Having looked into this recently, the cable connecting the heatlink to the thermostat doesn't need to have an earth (There is no earth terminal on the thermostat base!)
Correct however BS 7671:2008 says "A circuit protective conductor shall be run to and terminated at each point in wiring and at each accessory except a lampholder having no exposed-conductive-parts and suspended from such a point." but I have never run an earth with a separated extra low voltage supply, i.e. door bell, or fitted a RCD and there is nothing in the BS7671:2008 that says the RCD requirement is only for low voltage.
So common sense says no need for an earth, which is why I said technically it needs an earth as Nest says one should be fitted when hard wiring the thermostat, but see no reason for it.
More of an issue is the inability of Nest to work with electronic TRV heads. Basic idea is a wall thermostat in a room kept cool, so when summer arrives room is warm enough to not switch on heating, on the lower floor and heat raises, with no alternative heating and no outside doors. Don't know about you but with my house no such room.
My first house was hot air gas central heating, ducts to each room, and vents in doors for air to return, and a single wall thermostat worked fine as air circulated.

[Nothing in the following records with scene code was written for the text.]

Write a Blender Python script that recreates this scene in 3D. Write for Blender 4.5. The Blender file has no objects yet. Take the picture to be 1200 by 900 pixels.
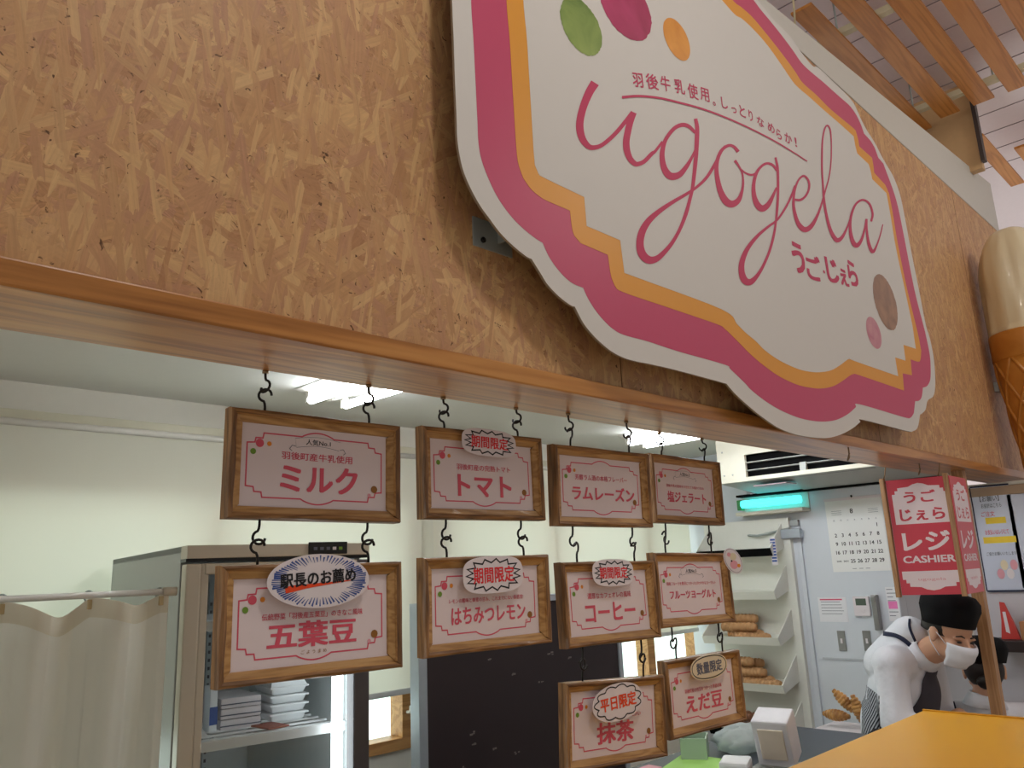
import bpy, bmesh, math, random
import numpy as np
from mathutils import Vector, Matrix, Euler
from mathutils.geometry import tessellate_polygon
random.seed(7)
SC = bpy.context.scene
COL = SC.collection
PI = math.pi
# ------------------------------------------------------------------ camera
F = 940.0
_d1 = np.array([963.0, 180.0, F]); _k = 0.042
_v = -(F*F)/(_d1[0]*_k+_d1[1])
_z = np.array([_k*_v, _v, F])
_X = _d1/np.linalg.norm(_d1); _Z = _z/np.linalg.norm(_z)
RW = np.array([_X, np.cross(_Z, _X), _Z])           # world axes in camera coordinates
CAM = np.array([0.0, -1.3, 1.62])
cam = bpy.data.cameras.new('camera'); camo = bpy.data.objects.new('camera', cam); COL.objects.link(camo)
cam.sensor_width = 36; cam.lens = F/1200*36; cam.clip_start = 0.02; cam.clip_end = 100
_m = Matrix.Identity(4)
for _i, _c in enumerate((RW@np.array([1, 0, 0]), RW@np.array([0, -1, 0]), RW@np.array([0, 0, -1]))):
    for _j in range(3): _m[_j][_i] = _c[_j]
for _j in range(3): _m[_j][3] = CAM[_j]
camo.matrix_world = _m
SC.camera = camo
# ------------------------------------------------------------------ light and exposure
SC.view_settings.view_transform = 'Standard'; SC.view_settings.look = 'None'
SC.view_settings.exposure = 0.0; SC.view_settings.gamma = 1.0; SC.view_settings.use_curve_mapping = False
W = bpy.data.worlds.new('world'); SC.world = W; W.use_nodes = True
_nt = W.node_tree; _nt.nodes.clear()
_tc = _nt.nodes.new('ShaderNodeTexCoord'); _sx = _nt.nodes.new('ShaderNodeSeparateXYZ')
_mr = _nt.nodes.new('ShaderNodeMapRange'); _mr.inputs['From Min'].default_value = -0.1; _mr.inputs['From Max'].default_value = 0.25
_mx = _nt.nodes.new('ShaderNodeMix'); _mx.data_type = 'RGBA'
_mx.inputs['A'].default_value = (0.26, 0.252, 0.238, 1)       # the hall behind the photographer
_mx.inputs['B'].default_value = (2.5, 2.5, 2.35, 1)           # daylight outside the windows
_bg = _nt.nodes.new('ShaderNodeBackground'); _ow = _nt.nodes.new('ShaderNodeOutputWorld')
_nt.links.new(_tc.outputs['Generated'], _sx.inputs[0]); _nt.links.new(_sx.outputs['Y'], _mr.inputs['Value'])
_nt.links.new(_mr.outputs['Result'], _mx.inputs['Factor']); _nt.links.new(_mx.outputs['Result'], _bg.inputs['Color'])
_nt.links.new(_bg.outputs[0], _ow.inputs[0])
def area(name, loc, target, size, power, color):
    l = bpy.data.lights.new(name, 'AREA'); l.shape = 'DISK'; l.size = size; l.energy = power; l.color = color
    o = bpy.data.objects.new(name, l); COL.objects.link(o); o.location = loc
    o.rotation_euler = (Vector(target)-Vector(loc)).to_track_quat('-Z', 'Y').to_euler()
    return o
area('hall_lamp', (1.15, -1.65, 4.75), (1.6, -0.1, 2.6), 0.35, 24, (1, .94, .87))
area('hall_lamp.001', (4.9, -2.6, 4.75), (4.6, 0, 2.6), 0.6, 26, (1, .94, .87))
# ------------------------------------------------------------------ helpers: pixel rays of the 1200x900 photograph to planes of the place
def ray(px, py): return RW@np.array([px-600.0, py-450.0, F])
def onY(px, py, y): r = ray(px, py); return Vector(CAM+r*(y-CAM[1])/r[1])
def onX(px, py, x): r = ray(px, py); return Vector(CAM+r*(x-CAM[0])/r[0])
def onZ(px, py, z): r = ray(px, py); return Vector(CAM+r*(z-CAM[2])/r[2])
def atD(px, py, d): return Vector(CAM+ray(px, py)/F*d)
def cr(ox, oy, s, *pts): return [(ox+p[0]/s, oy+p[1]/s)+tuple(q/s for q in p[2:3]) for p in pts]

def tag(o, label=None, cat=None, group=None, kind=None):
    if label: o['label'] = label
    if cat: o['category'] = cat
    if group: o['group'] = group
    if kind: o['kind'] = kind
    return o
def empty(name, loc=(0, 0, 0), rot=(0, 0, 0), label=None, cat=None, group=None):
    o = bpy.data.objects.new(name, None); COL.objects.link(o); o.location = loc; o.rotation_euler = rot
    o.empty_display_size = .05
    return tag(o, label, cat, group)

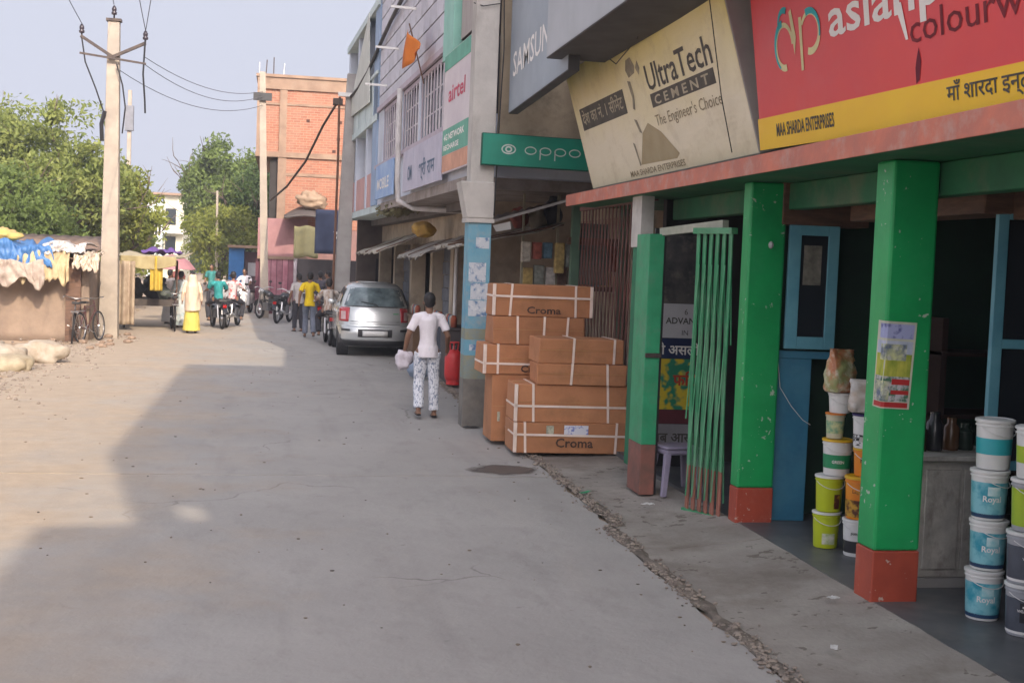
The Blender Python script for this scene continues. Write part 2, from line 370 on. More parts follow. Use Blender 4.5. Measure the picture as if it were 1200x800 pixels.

Second house open plan, so TRV's upstairs to stop bedrooms over heating, but Myson fan assisted radiator ensured again air circulated so again one wall thermostat was enough.
It was only when I moved in with mother to look after her, that I realised the problem with one thermostat down stairs. She had bay windows facing east and west, and if the sun came out then front and rear of house were heated alternately as the sun moved around during the day, so it was important that the TRV heads controlled room temperature not a central thermostat, and the radiator was just warm enough, no more, so when sun came out it could cool quickly.
I fitted two thermostats in parallel one in kitchen and one in hall, and also a TRV in the hall to speed recovery when front door opened. And electronic TRV heads in most rooms, which were take to this house when that house was sold.
This house has two wall thermostats and two motorised valves, and the flat under the house has one thermostat and the main house the other which is Nest. But main house the problem is not heating but cooling. Every down stairs room has outside doors, we have four doors to go outside, living room has an open fire, and kitchen clearly we cook in, so hall seemed the best location, but hall is centre of house and last place to cool, so any over shoot and rest of house gets cool before boiler switches on again.
But the point is every home is different, and there is no one system fits all. And it seems Worcester Bosch has not signed up to OpenTherm so either you use their own thermostat which can modulate boiler output, or a simple on/off thermostat. If the home is split into two sections there are thermostats designed for this, Drayton Wiser does one, but likely any simple on/off thermostat will do.
I fitted Nest Gen 3, and not impressed. In hind sight even a cheap Hive would have been better. But it was fitted so the heating did not rely on batteries to work, or RF, being a radio ham relying on an RF link is not good. And it is hard wired and it works of sorts, good enough not to be worth replacing.